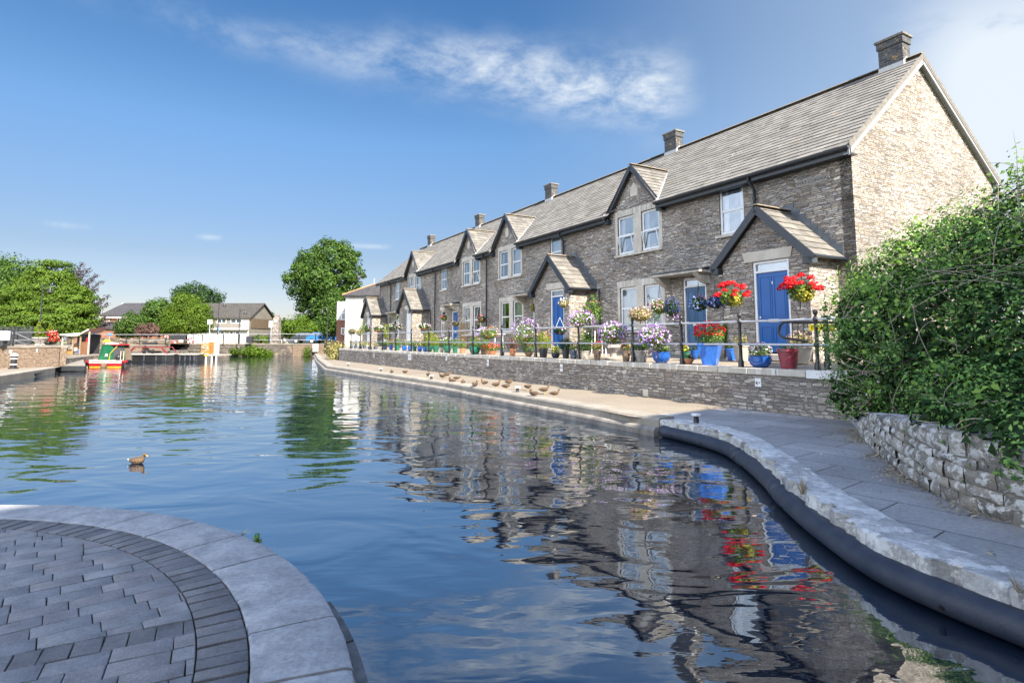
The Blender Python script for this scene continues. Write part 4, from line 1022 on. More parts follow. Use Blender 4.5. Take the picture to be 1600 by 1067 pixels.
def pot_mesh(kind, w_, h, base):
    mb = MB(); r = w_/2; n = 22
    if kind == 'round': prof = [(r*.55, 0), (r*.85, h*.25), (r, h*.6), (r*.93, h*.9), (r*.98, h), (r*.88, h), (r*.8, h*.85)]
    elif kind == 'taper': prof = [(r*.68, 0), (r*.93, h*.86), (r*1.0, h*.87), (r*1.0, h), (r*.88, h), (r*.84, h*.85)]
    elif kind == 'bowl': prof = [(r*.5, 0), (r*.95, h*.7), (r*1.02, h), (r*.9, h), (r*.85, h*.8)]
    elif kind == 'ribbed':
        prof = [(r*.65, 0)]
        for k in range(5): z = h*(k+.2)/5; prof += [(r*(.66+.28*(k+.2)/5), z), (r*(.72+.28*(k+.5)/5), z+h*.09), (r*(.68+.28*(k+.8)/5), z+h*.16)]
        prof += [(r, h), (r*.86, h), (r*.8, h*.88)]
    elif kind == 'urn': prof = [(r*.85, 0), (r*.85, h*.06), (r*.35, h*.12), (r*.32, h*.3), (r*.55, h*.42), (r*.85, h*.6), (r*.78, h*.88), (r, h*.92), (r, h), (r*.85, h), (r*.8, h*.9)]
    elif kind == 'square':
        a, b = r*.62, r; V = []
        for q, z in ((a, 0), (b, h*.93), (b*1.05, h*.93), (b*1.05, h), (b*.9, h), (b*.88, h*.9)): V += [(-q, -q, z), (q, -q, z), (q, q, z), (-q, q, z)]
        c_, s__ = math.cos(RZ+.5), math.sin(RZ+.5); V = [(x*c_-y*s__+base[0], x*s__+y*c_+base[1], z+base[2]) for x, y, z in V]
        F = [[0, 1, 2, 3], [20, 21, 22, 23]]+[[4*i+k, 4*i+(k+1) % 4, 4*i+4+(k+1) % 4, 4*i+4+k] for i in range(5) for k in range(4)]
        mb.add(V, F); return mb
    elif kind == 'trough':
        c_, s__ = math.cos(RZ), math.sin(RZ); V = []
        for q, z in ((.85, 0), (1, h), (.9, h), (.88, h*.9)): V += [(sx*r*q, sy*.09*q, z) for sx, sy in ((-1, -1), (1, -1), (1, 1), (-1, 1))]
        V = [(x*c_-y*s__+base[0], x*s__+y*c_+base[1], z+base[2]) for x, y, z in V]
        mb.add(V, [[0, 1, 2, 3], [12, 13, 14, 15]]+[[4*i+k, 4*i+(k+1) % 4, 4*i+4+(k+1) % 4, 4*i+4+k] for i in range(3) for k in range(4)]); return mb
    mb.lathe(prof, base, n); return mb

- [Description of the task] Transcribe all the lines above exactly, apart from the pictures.

- [Worked answer]
The Blender Python script for this scene continues. Write part 4, from line 1022 on. More parts follow. Use Blender 4.5. Take the picture to be 1600 by 1067 pixels.
def pot_mesh(kind, w_, h, base):
    mb = MB(); r = w_/2; n = 22
    if kind == 'round': prof = [(r*.55, 0), (r*.85, h*.25), (r, h*.6), (r*.93, h*.9), (r*.98, h), (r*.88, h), (r*.8, h*.85)]
    elif kind == 'taper': prof = [(r*.68, 0), (r*.93, h*.86), (r*1.0, h*.87), (r*1.0, h), (r*.88, h), (r*.84, h*.85)]
    elif kind == 'bowl': prof = [(r*.5, 0), (r*.95, h*.7), (r*1.02, h), (r*.9, h), (r*.85, h*.8)]
    elif kind == 'ribbed':
        prof = [(r*.65, 0)]
        for k in range(5): z = h*(k+.2)/5; prof += [(r*(.66+.28*(k+.2)/5), z), (r*(.72+.28*(k+.5)/5), z+h*.09), (r*(.68+.28*(k+.8)/5), z+h*.16)]
        prof += [(r, h), (r*.86, h), (r*.8, h*.88)]
    elif kind == 'urn': prof = [(r*.85, 0), (r*.85, h*.06), (r*.35, h*.12), (r*.32, h*.3), (r*.55, h*.42), (r*.85, h*.6), (r*.78, h*.88), (r, h*.92), (r, h), (r*.85, h), (r*.8, h*.9)]
    elif kind == 'square':
        a, b = r*.62, r; V = []
        for q, z in ((a, 0), (b, h*.93), (b*1.05, h*.93), (b*1.05, h), (b*.9, h), (b*.88, h*.9)): V += [(-q, -q, z), (q, -q, z), (q, q, z), (-q, q, z)]
        c_, s__ = math.cos(RZ+.5), math.sin(RZ+.5); V = [(x*c_-y*s__+base[0], x*s__+y*c_+base[1], z+base[2]) for x, y, z in V]
        F = [[0, 1, 2, 3], [20, 21, 22, 23]]+[[4*i+k, 4*i+(k+1) % 4, 4*i+4+(k+1) % 4, 4*i+4+k] for i in range(5) for k in range(4)]
        mb.add(V, F); return mb
    elif kind == 'trough':
        c_, s__ = math.cos(RZ), math.sin(RZ); V = []
        for q, z in ((.85, 0), (1, h), (.9, h), (.88, h*.9)): V += [(sx*r*q, sy*.09*q, z) for sx, sy in ((-1, -1), (1, -1), (1, 1), (-1, 1))]
        V = [(x*c_-y*s__+base[0], x*s__+y*c_+base[1], z+base[2]) for x, y, z in V]
        mb.add(V, [[0, 1, 2, 3], [12, 13, 14, 15]]+[[4*i+k, 4*i+(k+1) % 4, 4*i+4+(k+1) % 4, 4*i+4+k] for i in range(3) for k in range(4)]); return mb
    mb.lathe(prof, base, n); return mb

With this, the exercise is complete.